#### Description of the task:
Include in the output exactly the lines from the opening of the data through the line containing "BOLTD, hk, True)", and nothing more.

⁂

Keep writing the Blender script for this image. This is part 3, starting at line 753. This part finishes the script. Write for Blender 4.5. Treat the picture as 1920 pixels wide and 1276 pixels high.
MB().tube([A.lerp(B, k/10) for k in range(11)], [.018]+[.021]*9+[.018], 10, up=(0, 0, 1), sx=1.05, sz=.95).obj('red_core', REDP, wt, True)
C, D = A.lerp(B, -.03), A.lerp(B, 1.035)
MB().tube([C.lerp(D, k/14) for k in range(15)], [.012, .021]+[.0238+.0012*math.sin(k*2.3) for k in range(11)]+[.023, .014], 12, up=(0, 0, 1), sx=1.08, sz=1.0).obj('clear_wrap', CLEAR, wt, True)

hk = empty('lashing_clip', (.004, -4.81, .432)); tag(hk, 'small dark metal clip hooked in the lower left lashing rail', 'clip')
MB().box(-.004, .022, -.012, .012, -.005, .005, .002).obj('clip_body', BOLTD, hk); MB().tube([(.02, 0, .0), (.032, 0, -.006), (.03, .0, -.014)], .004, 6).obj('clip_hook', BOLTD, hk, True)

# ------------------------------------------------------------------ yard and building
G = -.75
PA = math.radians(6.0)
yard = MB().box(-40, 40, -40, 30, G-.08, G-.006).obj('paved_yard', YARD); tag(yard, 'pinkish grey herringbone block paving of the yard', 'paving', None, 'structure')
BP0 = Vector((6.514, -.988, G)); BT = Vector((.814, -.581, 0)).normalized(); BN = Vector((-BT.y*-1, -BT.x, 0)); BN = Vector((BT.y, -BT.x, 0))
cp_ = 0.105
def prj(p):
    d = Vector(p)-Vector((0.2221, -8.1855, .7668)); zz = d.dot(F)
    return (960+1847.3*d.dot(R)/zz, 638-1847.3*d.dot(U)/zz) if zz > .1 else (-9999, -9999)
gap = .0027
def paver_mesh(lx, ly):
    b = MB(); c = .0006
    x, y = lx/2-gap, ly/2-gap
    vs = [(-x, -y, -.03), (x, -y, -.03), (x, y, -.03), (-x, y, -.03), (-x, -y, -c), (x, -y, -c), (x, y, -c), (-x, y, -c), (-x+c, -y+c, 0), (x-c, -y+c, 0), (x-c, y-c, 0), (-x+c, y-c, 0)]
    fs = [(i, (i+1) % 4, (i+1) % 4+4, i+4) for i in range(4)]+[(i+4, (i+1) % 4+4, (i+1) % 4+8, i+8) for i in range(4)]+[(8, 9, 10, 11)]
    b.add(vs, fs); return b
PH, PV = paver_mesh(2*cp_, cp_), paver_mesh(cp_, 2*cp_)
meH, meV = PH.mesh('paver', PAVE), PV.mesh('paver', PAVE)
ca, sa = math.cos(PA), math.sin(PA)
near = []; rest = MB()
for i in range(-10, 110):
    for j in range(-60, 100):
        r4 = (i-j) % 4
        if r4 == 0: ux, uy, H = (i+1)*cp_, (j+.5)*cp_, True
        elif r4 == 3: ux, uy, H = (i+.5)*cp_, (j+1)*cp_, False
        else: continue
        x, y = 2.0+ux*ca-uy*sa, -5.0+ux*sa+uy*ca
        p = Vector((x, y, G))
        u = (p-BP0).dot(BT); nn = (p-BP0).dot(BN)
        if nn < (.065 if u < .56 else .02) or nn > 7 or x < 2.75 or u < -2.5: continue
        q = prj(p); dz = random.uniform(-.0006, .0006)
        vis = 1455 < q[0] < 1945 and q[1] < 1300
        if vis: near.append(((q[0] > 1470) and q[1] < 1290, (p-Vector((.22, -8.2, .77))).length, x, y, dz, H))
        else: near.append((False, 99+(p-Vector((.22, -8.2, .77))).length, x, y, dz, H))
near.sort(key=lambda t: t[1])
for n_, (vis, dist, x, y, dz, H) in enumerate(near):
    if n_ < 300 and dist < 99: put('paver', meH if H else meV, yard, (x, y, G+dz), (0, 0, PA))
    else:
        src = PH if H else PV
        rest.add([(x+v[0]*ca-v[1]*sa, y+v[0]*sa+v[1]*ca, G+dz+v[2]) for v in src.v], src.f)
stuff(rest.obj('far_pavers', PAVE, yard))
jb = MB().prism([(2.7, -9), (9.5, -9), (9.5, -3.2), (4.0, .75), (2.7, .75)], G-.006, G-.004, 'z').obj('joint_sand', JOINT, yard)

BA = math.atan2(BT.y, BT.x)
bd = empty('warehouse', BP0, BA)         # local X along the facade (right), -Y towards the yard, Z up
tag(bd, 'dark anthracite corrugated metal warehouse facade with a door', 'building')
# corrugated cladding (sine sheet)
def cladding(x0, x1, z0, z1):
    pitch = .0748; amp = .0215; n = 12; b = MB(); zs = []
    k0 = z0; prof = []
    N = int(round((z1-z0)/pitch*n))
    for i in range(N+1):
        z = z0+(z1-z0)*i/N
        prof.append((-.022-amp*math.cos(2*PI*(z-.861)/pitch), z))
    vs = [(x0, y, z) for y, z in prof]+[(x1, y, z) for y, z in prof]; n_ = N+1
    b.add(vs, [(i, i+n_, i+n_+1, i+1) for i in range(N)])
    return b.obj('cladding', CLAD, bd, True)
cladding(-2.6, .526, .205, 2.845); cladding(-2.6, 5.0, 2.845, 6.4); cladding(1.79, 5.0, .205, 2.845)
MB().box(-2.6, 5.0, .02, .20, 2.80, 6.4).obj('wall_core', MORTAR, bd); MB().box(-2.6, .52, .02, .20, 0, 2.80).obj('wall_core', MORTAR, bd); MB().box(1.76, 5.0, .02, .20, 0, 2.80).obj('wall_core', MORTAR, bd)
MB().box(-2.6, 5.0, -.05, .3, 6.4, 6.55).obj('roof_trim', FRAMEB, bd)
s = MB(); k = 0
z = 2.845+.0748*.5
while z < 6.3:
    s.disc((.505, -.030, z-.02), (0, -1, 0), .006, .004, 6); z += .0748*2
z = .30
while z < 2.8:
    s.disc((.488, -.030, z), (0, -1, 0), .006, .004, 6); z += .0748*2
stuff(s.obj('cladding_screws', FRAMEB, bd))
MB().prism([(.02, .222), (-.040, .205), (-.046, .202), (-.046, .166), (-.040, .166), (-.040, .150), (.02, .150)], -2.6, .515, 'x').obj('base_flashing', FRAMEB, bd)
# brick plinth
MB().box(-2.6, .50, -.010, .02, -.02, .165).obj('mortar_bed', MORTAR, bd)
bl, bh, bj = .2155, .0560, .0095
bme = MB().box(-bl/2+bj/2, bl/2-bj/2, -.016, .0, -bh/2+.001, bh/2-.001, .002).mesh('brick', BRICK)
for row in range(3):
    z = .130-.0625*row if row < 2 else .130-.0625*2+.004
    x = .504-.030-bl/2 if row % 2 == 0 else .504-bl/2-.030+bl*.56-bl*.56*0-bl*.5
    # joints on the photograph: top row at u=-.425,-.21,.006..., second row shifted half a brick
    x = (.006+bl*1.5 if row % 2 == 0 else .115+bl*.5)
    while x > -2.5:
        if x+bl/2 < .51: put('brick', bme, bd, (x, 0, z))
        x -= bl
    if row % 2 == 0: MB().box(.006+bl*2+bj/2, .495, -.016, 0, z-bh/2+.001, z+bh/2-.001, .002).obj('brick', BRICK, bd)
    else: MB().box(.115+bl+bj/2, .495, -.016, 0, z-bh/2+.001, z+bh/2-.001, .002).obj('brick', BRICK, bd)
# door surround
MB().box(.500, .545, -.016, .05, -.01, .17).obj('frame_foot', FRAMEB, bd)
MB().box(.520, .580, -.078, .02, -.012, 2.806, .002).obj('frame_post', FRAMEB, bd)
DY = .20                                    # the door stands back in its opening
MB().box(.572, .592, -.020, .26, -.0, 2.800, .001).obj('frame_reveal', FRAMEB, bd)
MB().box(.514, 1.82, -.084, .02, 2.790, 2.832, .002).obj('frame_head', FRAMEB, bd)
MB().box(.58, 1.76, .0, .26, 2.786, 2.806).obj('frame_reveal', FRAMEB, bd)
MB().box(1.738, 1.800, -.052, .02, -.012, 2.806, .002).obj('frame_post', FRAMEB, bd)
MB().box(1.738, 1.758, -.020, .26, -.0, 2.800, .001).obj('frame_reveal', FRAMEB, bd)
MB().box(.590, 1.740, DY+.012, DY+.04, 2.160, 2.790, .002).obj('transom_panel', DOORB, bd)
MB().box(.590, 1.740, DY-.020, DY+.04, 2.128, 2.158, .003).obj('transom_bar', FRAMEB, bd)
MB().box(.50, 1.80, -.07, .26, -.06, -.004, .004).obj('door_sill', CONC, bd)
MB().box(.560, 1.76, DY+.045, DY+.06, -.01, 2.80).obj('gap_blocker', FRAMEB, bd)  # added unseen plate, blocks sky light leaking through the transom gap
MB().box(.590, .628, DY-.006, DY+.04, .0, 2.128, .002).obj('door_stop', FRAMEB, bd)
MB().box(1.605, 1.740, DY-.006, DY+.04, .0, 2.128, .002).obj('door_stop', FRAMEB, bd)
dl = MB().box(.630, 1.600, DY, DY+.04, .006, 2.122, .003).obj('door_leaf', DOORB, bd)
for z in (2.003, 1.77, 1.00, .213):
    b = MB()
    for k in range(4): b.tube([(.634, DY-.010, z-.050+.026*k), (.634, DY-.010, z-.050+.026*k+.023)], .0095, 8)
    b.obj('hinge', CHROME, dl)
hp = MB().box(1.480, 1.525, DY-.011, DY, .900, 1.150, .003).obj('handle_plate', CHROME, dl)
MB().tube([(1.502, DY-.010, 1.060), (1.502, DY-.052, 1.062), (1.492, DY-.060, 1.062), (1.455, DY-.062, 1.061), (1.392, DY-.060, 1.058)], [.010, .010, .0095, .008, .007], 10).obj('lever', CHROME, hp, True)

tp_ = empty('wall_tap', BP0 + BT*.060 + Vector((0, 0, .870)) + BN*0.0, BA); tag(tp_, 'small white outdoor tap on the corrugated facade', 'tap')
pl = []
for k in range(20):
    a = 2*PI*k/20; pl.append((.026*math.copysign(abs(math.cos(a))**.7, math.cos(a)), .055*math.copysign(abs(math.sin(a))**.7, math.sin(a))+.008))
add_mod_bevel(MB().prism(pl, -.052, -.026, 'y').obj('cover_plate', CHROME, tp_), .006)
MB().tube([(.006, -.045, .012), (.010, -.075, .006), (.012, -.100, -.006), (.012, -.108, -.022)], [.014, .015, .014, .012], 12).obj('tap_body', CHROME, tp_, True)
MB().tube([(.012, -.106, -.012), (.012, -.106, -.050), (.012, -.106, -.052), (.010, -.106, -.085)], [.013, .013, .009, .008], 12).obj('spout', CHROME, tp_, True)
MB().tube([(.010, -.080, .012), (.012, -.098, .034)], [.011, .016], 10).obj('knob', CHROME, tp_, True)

⁂

#### Solution to this problem:
Keep writing the Blender script for this image. This is part 3, starting at line 753. This part finishes the script. Write for Blender 4.5. Treat the picture as 1920 pixels wide and 1276 pixels high.
MB().tube([A.lerp(B, k/10) for k in range(11)], [.018]+[.021]*9+[.018], 10, up=(0, 0, 1), sx=1.05, sz=.95).obj('red_core', REDP, wt, True)
C, D = A.lerp(B, -.03), A.lerp(B, 1.035)
MB().tube([C.lerp(D, k/14) for k in range(15)], [.012, .021]+[.0238+.0012*math.sin(k*2.3) for k in range(11)]+[.023, .014], 12, up=(0, 0, 1), sx=1.08, sz=1.0).obj('clear_wrap', CLEAR, wt, True)

hk = empty('lashing_clip', (.004, -4.81, .432)); tag(hk, 'small dark metal clip hooked in the lower left lashing rail', 'clip')
MB().box(-.004, .022, -.012, .012, -.005, .005, .002).obj('clip_body', BOLTD, hk); MB().tube([(.02, 0, .0), (.032, 0, -.006), (.03, .0, -.014)], .004, 6).obj('clip_hook', BOLTD, hk, True)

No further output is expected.